## Data section

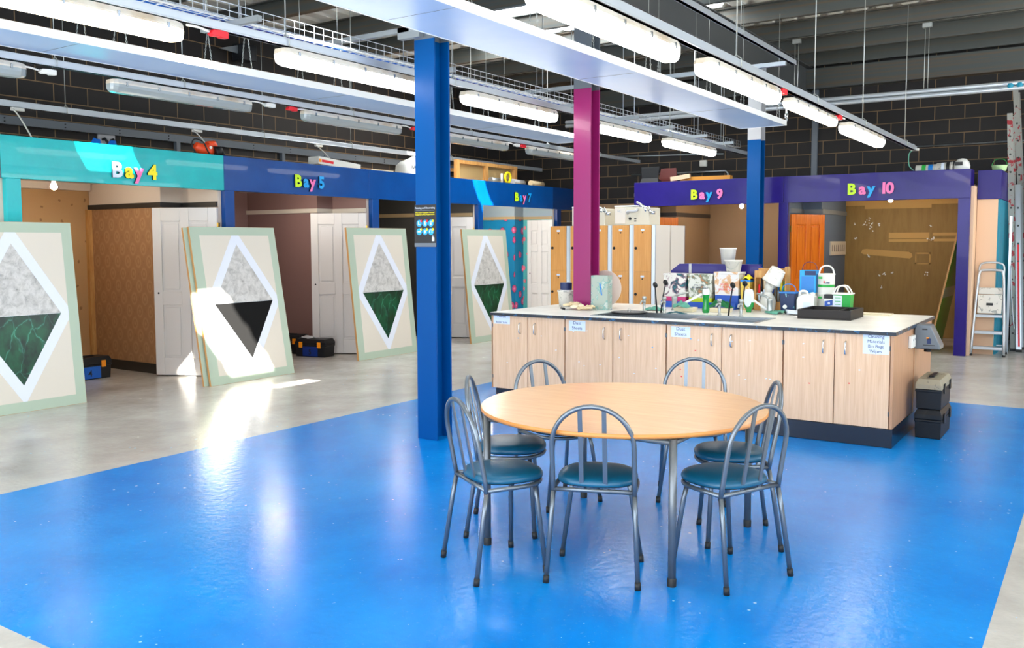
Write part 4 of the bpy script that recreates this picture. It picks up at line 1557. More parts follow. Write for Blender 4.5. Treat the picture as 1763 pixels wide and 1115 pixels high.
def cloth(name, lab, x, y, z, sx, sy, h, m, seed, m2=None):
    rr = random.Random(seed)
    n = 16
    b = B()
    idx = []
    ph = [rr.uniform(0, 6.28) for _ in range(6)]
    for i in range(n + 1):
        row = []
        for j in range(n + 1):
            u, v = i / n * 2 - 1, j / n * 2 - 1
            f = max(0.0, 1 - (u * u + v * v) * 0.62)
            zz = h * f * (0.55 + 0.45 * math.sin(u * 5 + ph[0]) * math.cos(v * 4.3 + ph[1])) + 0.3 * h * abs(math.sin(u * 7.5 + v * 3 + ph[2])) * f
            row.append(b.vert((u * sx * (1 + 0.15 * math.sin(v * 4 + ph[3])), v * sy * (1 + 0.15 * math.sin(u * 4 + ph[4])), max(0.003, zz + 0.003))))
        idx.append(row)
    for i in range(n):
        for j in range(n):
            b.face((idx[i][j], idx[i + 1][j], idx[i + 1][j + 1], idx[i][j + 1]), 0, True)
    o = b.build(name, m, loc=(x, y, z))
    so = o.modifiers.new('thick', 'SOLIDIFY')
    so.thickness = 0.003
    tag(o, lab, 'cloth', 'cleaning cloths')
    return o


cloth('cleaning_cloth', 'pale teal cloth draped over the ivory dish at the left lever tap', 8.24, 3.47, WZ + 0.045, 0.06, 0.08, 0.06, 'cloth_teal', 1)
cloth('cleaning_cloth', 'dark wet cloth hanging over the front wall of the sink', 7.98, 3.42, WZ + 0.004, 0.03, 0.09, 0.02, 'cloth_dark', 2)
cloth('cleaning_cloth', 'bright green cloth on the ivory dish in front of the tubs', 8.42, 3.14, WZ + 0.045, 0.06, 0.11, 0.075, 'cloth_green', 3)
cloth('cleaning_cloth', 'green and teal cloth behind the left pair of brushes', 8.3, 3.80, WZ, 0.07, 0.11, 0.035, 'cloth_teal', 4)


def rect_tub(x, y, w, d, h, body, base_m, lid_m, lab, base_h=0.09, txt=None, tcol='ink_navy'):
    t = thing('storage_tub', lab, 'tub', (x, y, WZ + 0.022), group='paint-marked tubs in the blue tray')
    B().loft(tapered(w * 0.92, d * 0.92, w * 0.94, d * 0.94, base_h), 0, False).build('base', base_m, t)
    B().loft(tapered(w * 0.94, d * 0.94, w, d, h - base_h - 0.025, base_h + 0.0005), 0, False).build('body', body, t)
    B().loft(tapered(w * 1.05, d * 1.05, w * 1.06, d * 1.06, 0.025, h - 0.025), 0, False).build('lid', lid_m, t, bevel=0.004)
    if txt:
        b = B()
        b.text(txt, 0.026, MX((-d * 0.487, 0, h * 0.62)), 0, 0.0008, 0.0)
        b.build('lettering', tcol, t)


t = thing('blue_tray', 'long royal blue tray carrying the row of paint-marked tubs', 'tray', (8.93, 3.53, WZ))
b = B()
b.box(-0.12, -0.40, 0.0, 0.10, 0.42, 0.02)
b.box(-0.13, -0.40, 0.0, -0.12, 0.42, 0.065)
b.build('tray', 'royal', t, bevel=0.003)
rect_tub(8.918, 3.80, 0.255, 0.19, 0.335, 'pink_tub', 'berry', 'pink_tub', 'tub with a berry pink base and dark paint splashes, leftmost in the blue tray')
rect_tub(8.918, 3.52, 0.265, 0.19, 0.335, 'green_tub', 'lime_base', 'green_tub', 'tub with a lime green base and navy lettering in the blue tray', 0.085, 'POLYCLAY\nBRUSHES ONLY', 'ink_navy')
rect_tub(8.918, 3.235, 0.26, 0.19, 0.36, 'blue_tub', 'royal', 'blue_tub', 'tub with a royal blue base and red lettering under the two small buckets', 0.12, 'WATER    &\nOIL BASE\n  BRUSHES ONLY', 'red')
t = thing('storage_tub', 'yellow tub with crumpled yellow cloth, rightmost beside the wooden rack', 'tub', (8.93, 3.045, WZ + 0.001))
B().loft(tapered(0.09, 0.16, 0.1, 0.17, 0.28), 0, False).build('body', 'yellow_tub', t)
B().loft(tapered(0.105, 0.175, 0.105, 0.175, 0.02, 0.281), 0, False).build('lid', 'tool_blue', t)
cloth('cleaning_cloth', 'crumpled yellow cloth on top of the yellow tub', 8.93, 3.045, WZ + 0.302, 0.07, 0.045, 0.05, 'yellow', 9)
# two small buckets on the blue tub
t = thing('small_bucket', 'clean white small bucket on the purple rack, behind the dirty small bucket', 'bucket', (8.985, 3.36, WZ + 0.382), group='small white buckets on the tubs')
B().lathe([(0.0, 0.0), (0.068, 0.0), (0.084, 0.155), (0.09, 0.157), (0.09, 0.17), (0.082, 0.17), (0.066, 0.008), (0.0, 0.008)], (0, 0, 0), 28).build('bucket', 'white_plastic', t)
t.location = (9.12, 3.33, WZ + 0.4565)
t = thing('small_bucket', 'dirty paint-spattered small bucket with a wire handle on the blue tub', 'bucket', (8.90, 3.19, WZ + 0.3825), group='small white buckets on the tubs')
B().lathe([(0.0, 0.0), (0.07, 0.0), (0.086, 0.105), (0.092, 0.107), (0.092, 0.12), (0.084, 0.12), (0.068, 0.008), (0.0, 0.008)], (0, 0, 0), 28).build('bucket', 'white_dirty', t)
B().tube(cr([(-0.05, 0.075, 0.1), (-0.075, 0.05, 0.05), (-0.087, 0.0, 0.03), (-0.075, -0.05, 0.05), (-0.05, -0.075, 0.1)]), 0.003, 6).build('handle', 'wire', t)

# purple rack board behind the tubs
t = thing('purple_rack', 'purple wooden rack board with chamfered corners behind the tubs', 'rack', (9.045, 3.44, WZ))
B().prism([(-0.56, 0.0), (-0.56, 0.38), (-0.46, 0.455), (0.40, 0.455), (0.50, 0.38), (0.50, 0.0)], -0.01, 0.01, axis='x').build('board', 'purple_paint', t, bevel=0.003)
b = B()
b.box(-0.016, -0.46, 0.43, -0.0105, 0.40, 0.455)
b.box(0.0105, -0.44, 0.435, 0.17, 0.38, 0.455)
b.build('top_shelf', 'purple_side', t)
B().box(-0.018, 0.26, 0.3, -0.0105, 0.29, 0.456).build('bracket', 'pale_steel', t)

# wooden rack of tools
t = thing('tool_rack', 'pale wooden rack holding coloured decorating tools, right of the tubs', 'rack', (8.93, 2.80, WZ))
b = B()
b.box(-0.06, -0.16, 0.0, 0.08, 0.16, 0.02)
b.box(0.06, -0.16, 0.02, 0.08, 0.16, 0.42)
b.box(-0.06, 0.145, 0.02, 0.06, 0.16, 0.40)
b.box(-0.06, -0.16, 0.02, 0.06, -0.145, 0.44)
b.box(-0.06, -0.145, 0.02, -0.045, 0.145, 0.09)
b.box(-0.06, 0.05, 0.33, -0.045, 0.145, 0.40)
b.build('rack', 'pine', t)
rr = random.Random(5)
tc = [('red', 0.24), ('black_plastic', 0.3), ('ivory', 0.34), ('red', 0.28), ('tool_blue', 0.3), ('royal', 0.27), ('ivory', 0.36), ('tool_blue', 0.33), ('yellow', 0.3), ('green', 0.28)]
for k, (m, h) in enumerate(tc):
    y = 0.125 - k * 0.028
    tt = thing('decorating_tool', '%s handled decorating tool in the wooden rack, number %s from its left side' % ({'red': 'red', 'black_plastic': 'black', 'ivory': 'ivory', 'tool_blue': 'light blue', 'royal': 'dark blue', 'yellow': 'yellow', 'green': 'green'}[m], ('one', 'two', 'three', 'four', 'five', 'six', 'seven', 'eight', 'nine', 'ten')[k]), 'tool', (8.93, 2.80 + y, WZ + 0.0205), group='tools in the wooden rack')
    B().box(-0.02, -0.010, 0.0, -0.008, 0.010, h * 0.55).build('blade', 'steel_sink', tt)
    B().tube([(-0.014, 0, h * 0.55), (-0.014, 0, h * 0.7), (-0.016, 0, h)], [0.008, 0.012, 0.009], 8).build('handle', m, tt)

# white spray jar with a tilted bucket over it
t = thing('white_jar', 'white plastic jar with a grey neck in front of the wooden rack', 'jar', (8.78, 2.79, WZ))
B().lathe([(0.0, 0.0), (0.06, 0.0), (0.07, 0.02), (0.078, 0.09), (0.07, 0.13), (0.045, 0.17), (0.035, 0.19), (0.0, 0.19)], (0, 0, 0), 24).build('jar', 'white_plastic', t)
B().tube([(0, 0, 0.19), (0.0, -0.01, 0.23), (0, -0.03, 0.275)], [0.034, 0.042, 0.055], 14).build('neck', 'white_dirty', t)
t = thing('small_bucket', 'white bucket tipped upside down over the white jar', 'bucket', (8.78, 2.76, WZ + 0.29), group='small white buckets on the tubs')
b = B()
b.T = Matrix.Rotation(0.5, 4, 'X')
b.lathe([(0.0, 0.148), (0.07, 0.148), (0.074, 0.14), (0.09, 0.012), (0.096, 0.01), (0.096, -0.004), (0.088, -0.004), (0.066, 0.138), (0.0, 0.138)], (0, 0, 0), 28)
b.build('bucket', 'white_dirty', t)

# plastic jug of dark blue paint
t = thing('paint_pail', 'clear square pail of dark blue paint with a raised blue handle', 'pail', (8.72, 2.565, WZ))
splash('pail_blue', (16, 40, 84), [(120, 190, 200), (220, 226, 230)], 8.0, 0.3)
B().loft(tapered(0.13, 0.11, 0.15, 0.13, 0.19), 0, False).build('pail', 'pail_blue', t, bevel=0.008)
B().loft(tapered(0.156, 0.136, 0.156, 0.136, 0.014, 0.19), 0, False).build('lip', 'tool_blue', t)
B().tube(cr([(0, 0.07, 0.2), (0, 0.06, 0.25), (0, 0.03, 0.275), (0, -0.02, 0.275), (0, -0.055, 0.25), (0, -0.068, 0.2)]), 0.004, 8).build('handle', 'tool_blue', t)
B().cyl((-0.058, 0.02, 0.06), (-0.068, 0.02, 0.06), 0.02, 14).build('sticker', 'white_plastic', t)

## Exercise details
Each line from the top of the material through the line containing "cloth('cleaning_cloth', 'green and" should be reproduced exactly; please drop any images.

## Full answer
Write part 4 of the bpy script that recreates this picture. It picks up at line 1557. More parts follow. Write for Blender 4.5. Treat the picture as 1763 pixels wide and 1115 pixels high.
def cloth(name, lab, x, y, z, sx, sy, h, m, seed, m2=None):
    rr = random.Random(seed)
    n = 16
    b = B()
    idx = []
    ph = [rr.uniform(0, 6.28) for _ in range(6)]
    for i in range(n + 1):
        row = []
        for j in range(n + 1):
            u, v = i / n * 2 - 1, j / n * 2 - 1
            f = max(0.0, 1 - (u * u + v * v) * 0.62)
            zz = h * f * (0.55 + 0.45 * math.sin(u * 5 + ph[0]) * math.cos(v * 4.3 + ph[1])) + 0.3 * h * abs(math.sin(u * 7.5 + v * 3 + ph[2])) * f
            row.append(b.vert((u * sx * (1 + 0.15 * math.sin(v * 4 + ph[3])), v * sy * (1 + 0.15 * math.sin(u * 4 + ph[4])), max(0.003, zz + 0.003))))
        idx.append(row)
    for i in range(n):
        for j in range(n):
            b.face((idx[i][j], idx[i + 1][j], idx[i + 1][j + 1], idx[i][j + 1]), 0, True)
    o = b.build(name, m, loc=(x, y, z))
    so = o.modifiers.new('thick', 'SOLIDIFY')
    so.thickness = 0.003
    tag(o, lab, 'cloth', 'cleaning cloths')
    return o


cloth('cleaning_cloth', 'pale teal cloth draped over the ivory dish at the left lever tap', 8.24, 3.47, WZ + 0.045, 0.06, 0.08, 0.06, 'cloth_teal', 1)
cloth('cleaning_cloth', 'dark wet cloth hanging over the front wall of the sink', 7.98, 3.42, WZ + 0.004, 0.03, 0.09, 0.02, 'cloth_dark', 2)
cloth('cleaning_cloth', 'bright green cloth on the ivory dish in front of the tubs', 8.42, 3.14, WZ + 0.045, 0.06, 0.11, 0.075, 'cloth_green', 3)
cloth('cleaning_cloth', 'green and teal cloth behind the left pair of brushes', 8.3, 3.80, WZ, 0.07, 0.11, 0.035, 'cloth_teal', 4)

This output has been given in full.